The most common question we get: How long will this last? The honest answer depends on where you live in Southwest Florida, what surface you have, and how the sealer was applied.

Typical Lifespan by Surface and Location

  • Driveways (concrete interlocking pavers): 2–3 years with a quality three-coat application.
  • Pool decks and exposed patios: 2–2.5 years. More UV, more foot traffic, more pool chemicals.
  • Travertine lanais: 2–3 years with a penetrating sealer. Film-formers fail faster on natural stone.
  • Covered patios (low UV): 3–4 years in some cases, but organic growth can force earlier retreatment.

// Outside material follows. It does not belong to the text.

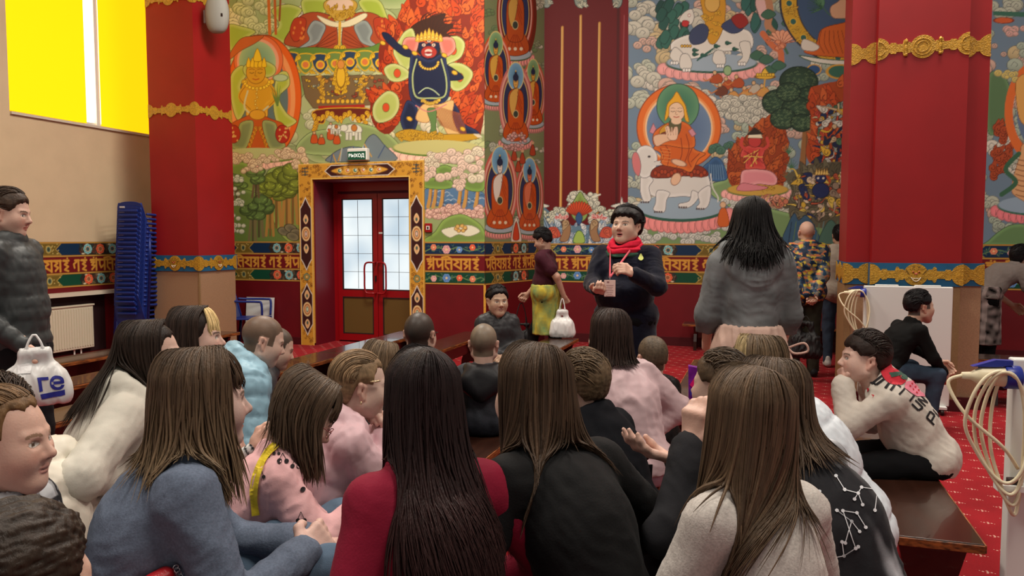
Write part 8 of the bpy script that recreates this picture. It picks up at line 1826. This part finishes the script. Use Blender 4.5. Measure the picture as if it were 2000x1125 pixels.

How Location Changes Everything

A driveway in Golden Gate Estates will hold sealer longer than the same driveway on Longboat Key. Gulf-front and bay-front properties sit in constant salt air, which degrades sealer from the surface down. The closer you are to open water, the shorter the interval.

General targets by zone:

  • Barrier islands (Marco Island, Longboat Key, Siesta Key): 18–24 months
  • Coastal cities (Naples, Venice, Cape Coral): 2 years
  • Inland (Golden Gate, Ave Maria, North Port): 2–3 years

Why Three Coats Matter

Most contractors apply one coat and move on. We apply three. The first coat seals the substrate. The second builds the protective film. The third adds the UV and abrasion resistance that determines how long the job holds up. Cutting to one coat isn't a savings — it's a shorter lifespan disguised as a lower price.

Signs It's Time to Reseal

  • Water soaks in rather than beading on the surface
  • Pavers look faded, chalky, or dull
  • Weeds reappearing in joints
  • Sealer is peeling, flaking, or showing white patches

If you're seeing peeling or white haze, stripping is required before a new coat goes down. Recoating over failed sealer won't bond — it just adds another failing layer on top.